Il decreto impugnato, pertanto, non ricorrendo un’ipotesi di soccombenza reciproca, né un’altra delle ipotesi legittimanti la compensazione, avrebbe dovuto applicare per il governo delle spese del giudizio di rinvio il principio della soccombenza, sia pure rapportato al disputatum nei limiti del decisum, ossia al solo importo degli interessi che non erano stati ricompresi nell’indennizzo di € 1.000,00 riconosciuto dal decreto della Corte d’Appello di Perugia n. 939/2020, ammontanti ad € 183,31.
Applicando pertanto nei minimi, per la semplicità della controversia, i compensi previsti dal D.M. n. 147 del 13.8.2022 per lo scaglione fino ad € 1.100,00, e decidendo nel merito ex art. 384 comma 2° c.p.c., in quanto non sono necessari ulteriori accertamenti di fatto, gli importi spettanti alla ricorrente per il
giudizio di rinvio, da porre a carico del Ministero della Giustizia e da distrarre in favore dei legali antistatari della COGNOME nel giudizio di opposizione, avvocati NOME COGNOME e NOME COGNOME, erano di € 71,00 per fase di studio, di € 71,00 per fase introduttiva, di € 90,00 per fase istruttoria e/o di trattazione e di €105,00 per fase decisionale, per complessivi € 337,00, oltre IVA, CA e rimborso spese generali del 15%.
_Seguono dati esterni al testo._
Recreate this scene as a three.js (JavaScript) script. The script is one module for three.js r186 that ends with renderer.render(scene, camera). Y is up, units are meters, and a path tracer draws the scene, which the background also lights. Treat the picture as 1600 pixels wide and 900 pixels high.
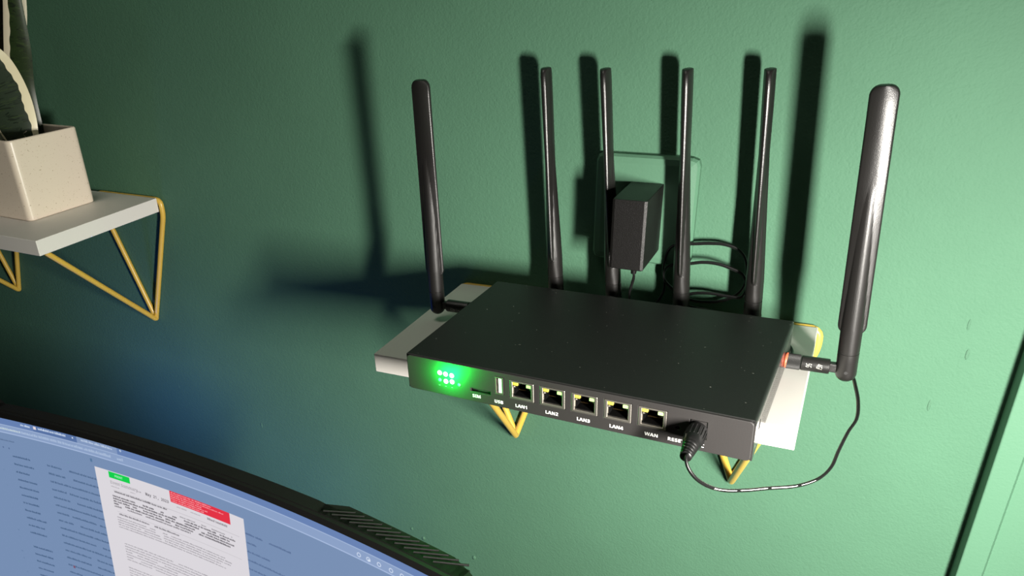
import * as THREE from 'three';
import { RectAreaLightUniformsLib } from 'three/addons/lights/RectAreaLightUniformsLib.js';
import { RoundedBoxGeometry } from 'three/addons/geometries/RoundedBoxGeometry.js';
import { FontLoader } from 'three/addons/loaders/FontLoader.js';
import { TextGeometry } from 'three/addons/geometries/TextGeometry.js';
import * as BGU from 'three/addons/utils/BufferGeometryUtils.js';

// ---------------------------------------------------------------- camera, light, exposure
const scene = new THREE.Scene();
scene.background = new THREE.Color(0x000000);
const F = 1210.414;
const camera = new THREE.PerspectiveCamera(THREE.MathUtils.radToDeg(2 * Math.atan(450 / F)), 1600 / 900, 0.02, 20);
camera.position.set(0.24649, 0.2674, 0.60239);
camera.rotation.set(-0.47069, 0.50494, -0.05231, 'YXZ');
camera.setViewOffset(1600, 900, 113.63, -101.76, 1600, 900);
camera.updateProjectionMatrix();
scene.add(camera);

RectAreaLightUniformsLib.init();
const renderer = new THREE.WebGLRenderer({ antialias: true });
renderer.toneMapping = THREE.LinearToneMapping;
renderer.toneMappingExposure = 1.0;
renderer.shadowMap.enabled = true;

// the one lamp of the picture: a small upright LED panel on a desk lamp, right of the camera
const LAMP = { pos: [0.4460, 0.0820, 0.4734], aim: [0.18, -0.52, 0], w: 0.030, h: 0.170, power: 960, color: [1, 0.955, 0.885] };
const lampLight = new THREE.RectAreaLight(new THREE.Color().setRGB(...LAMP.color), LAMP.power, LAMP.w, LAMP.h);
lampLight.position.set(...LAMP.pos);
lampLight.lookAt(...LAMP.aim);
scene.add(lampLight);
// weak room light from a ceiling panel above the shelves (its panel hangs under the ceiling, built below)
const ROOM = { pos: [-.35, 1.385, .42], size: .45, power: 4.2 };
const roomLight = new THREE.RectAreaLight(new THREE.Color().setRGB(1, .95, .86), ROOM.power, ROOM.size, ROOM.size);
roomLight.position.set(...ROOM.pos); roomLight.rotation.set(-Math.PI / 2, 0, 0);
scene.add(roomLight);

// ---------------------------------------------------------------- helpers
const V = (x, y, z) => new THREE.Vector3(x, y, z);
let seed = 12345;
const rnd = () => { seed = (seed * 1664525 + 1013904223) >>> 0; return seed / 4294967296; };
const col = (r, g, b) => new THREE.Color().setRGB(r, g, b);
const used = {};
function numbered(n) { const k = used[n] = (used[n] ?? -1) + 1; return k ? `${n}_${String(k).padStart(3, '0')}` : n; }
function mesh(name, geo, mat, parent) {
  const g = Array.isArray(geo) ? merge(geo) : geo;
  const m = new THREE.Mesh(g, mat); m.castShadow = m.receiveShadow = true;
  m.name = parent ? name : numbered(name);
  if (parent && parent !== scene) {
    let i = 0; const base = name; while (parent.children.some(c => c.name === m.name)) m.name = `${base}_${String(++i).padStart(3, '0')}`;
  }
  (parent || scene).add(m); return m;
}
function merge(list) {
  return BGU.mergeGeometries(list.map(g => { const n = g.index ? g.toNonIndexed() : g.clone(); for (const k of Object.keys(n.attributes)) if (!['position', 'normal', 'uv'].includes(k)) n.deleteAttribute(k); if (!n.attributes.uv) n.setAttribute('uv', new THREE.BufferAttribute(new Float32Array(n.attributes.position.count * 2), 2)); return n; }));
}
function thing(name, label, category, pos = [0, 0, 0], group) {
  const o = new THREE.Group(); o.name = numbered(name); o.position.set(...pos); scene.add(o);
  o.userData = { label, category }; if (group) o.userData.group = group; return o;
}
function struct(name, geo, mat) { const m = mesh(name, geo, mat); m.userData.kind = 'structure'; return m; }
const box = (w, h, d, x = 0, y = 0, z = 0) => new THREE.BoxGeometry(w, h, d).translate(x, y, z);
const rbox = (w, h, d, r, x = 0, y = 0, z = 0, s = 3) => new RoundedBoxGeometry(w, h, d, s, r).translate(x, y, z);
function tube(pts, r, seg = 80, rad = 10, closed = false, tension = 0.5) {
  return new THREE.TubeGeometry(new THREE.CatmullRomCurve3(pts.map(p => V(...p)), closed, 'centripetal', tension), seg, r, rad, closed);
}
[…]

Mentre non sono stati fatti oggetto d’impugnazione i compensi liquidati a carico del Ministero soccombente per il primo giudizio di cassazione, il controricorrente va condannato, in base al principio della soccombenza, al pagamento delle spese processuali di questo secondo giudizio di cassazione, secondo il principio del disputatum nei limiti del decisum da distrarre in favore del legale antistatario della ricorrente, avvocato NOME COGNOME.
P.Q.M.
La Corte accoglie il ricorso, cassa l’impugnato decreto in relazione ai motivi accolti, e decidendo nel merito, condanna il Ministero della Giustizia al pagamento delle spese processuali del giudizio di opposizione, riliquidate in € . 1.458,00 per compensi, oltre IVA, CA e rimborso spese generali del 15%; al pagamento delle spese processuali del giudizio di rinvio, liquidate in € . 337,00 per compensi, oltre IVA, CA e rimborso spese generali del 15%; nonché al pagamento delle spese processuali del presente giudizio di legittimità, liquidate in € . 200,00 per spese vive ed € . 1.500,00 per compensi, oltre IVA, CA e rimborso spese generali del 15%. Dispone la distrazione di tutte le spese così come richiesto.